Después, el prefecto mandó comparecer, uno tras otro, a los siete hijos de la santa. Al primero, Jenaro, le prometió riquezas y honores, y al mismo tiempo le amenazó con las varas si rehusaba sacrificar. Jenaro respondió:

—Tus consejos son insensatos; la sabiduría de Dios me sostiene, y ella me hará vencer tus tormentos.

El juez mandó que le azotasen y le volviesen a la prisión. El segundo, que se llamaba Félix, contestó a la orden de sacrificar:

—Nosotros adoramos a un solo Dios, y le rendimos el culto de una devoción piadosa. No creas que podrás alejarme del amor de mi Señor Jesucristo, ni a mí ni a ninguno de mis hermanos. Nuestra fe no puede ser vencida ni alterada.
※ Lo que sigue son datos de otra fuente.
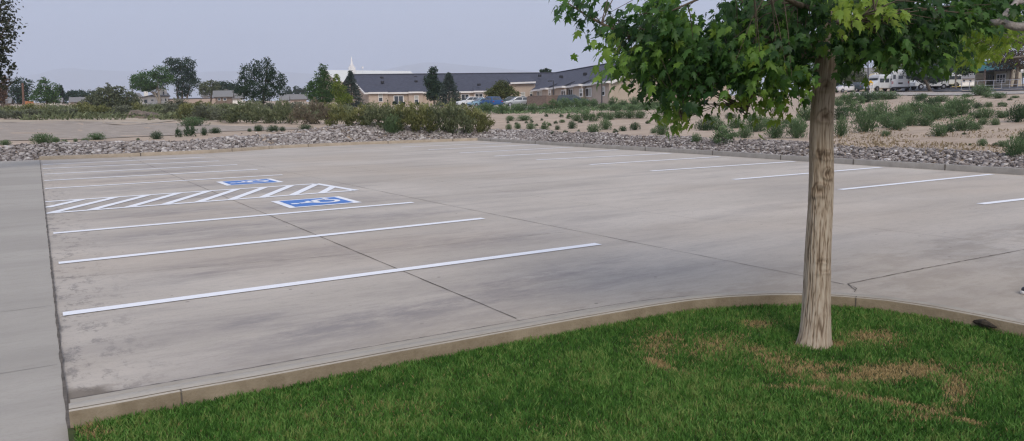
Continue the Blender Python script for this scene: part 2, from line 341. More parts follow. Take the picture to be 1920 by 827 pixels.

A continuación, los lictores trajeron al tercero de los hijos, que se llamaba Felipe. El prefecto habló, y dijo:

—Nuestro señor, el emperador Antonino, ha ordenado que sacrifiquéis a los dioses omnipotentes. A lo cual contestó el muchacho:

—Ni son dioses ni son omnipotentes; sino vanos simulacros, que sólo pueden traer la muerte a los que los adoran.

Con la misma energía respondieron Silvano, Vital, Alejandro y Marcial, como se llamaban los demás hijos de la ilustre heroína. Alejandro, que era acaso el más joven, despertó más que ninguno de sus hermanos la compasión del juez. Se le prometieron dignidades y bienandanzas; se hizo brillar delante de sus ojos el título de augustal, de amigo del cesar; pero él contestó generosamente:

—Soy servidor de Cristo; le confieso con la boca y a Él estoy unido con el corazón. Esta edad tan tierna, que te conmueve, tiene la prudencia de la vejez y adora a un solo Dios.

Publio mandó encerrar en la prisión a Felicidad y a sus hijos, y envió al emperador el proceso verbal de lo que había hecho. Marco Aurelio encomendó a diversos jueces la ejecución de la sentencia. La madre fue decapitada; uno de sus hijos apaleado hasta morir, otro arrojado en un precipicio, y los restantes degollados.

Los descubrimientos arqueológicos del pasado siglo han venido a confirmar el relato de las actas, a disipar las dudas y a deshacer las suspicacias. Voltaire había dicho con su ligereza de siempre: «Santa Felicidad y sus siete hijos —siempre se necesitan siete—es interrogada con ellos, juzgada y condenada por el prefecto de Roma en el Campo de Marte, donde no se juzgaba a nadie. El prefecto juzgaba en el pretorio, pero no se miraban las cosas tan de cerca.» Voltaire confundía el Campo de Marte con el Foro de Marte, y además ignoraba que el Foro de Marte había sido construido por Augusto precisamente para administrar justicia, según cuenta Suetonio. Mas he aquí el testimonio lejano de las catacumbas, la ancha placa de mármol que en sus bellos caracteres filocalianos nos habla del bienaventurado mártir Jenaro; la inscripción que nos recuerda el lugar donde fue enterrada Felicidad, los nombres de Marcial, Vital y Alejandro entre estucos del siglo II, entre adornos de flores, de espigas y racimos, entre representaciones de escenas campestres y personajes bíblicos, y en otra parte, encuadrada por dos árboles, iluminada por la imagen flotante de Cristo, la figura de aquella madre admirable, que extiende los brazos como si enseñase a rezar a los siete adolescentes, que se agrupan a su alrededor levantando en sus manos las coronas. Creemos escuchar las sentidas frases de San Pedro Crisólogo: «Mirad esta madre, a quien la vida de sus hijos devolvió la seguridad. Feliz aquella cuyos hijos serán en la gloria futura como un candelero de siete brazos. Feliz ella, porque el mundo no pudo arrebatarle ninguno de aquellos que le pertenecían. En medio de los cadáveres mutilados y sangrientos de aquellas prendas queridas, pasaba más alegre que antaño al lado de sus cunas, porque con los ojos de la fe veía una palma en cada herida, en cada suplicio una recompensa, sobre cada víctima una corona. ¿Qué más diré? No es una verdadera madre la que no sabe amar a sus hijos como ella amó a los suyos.»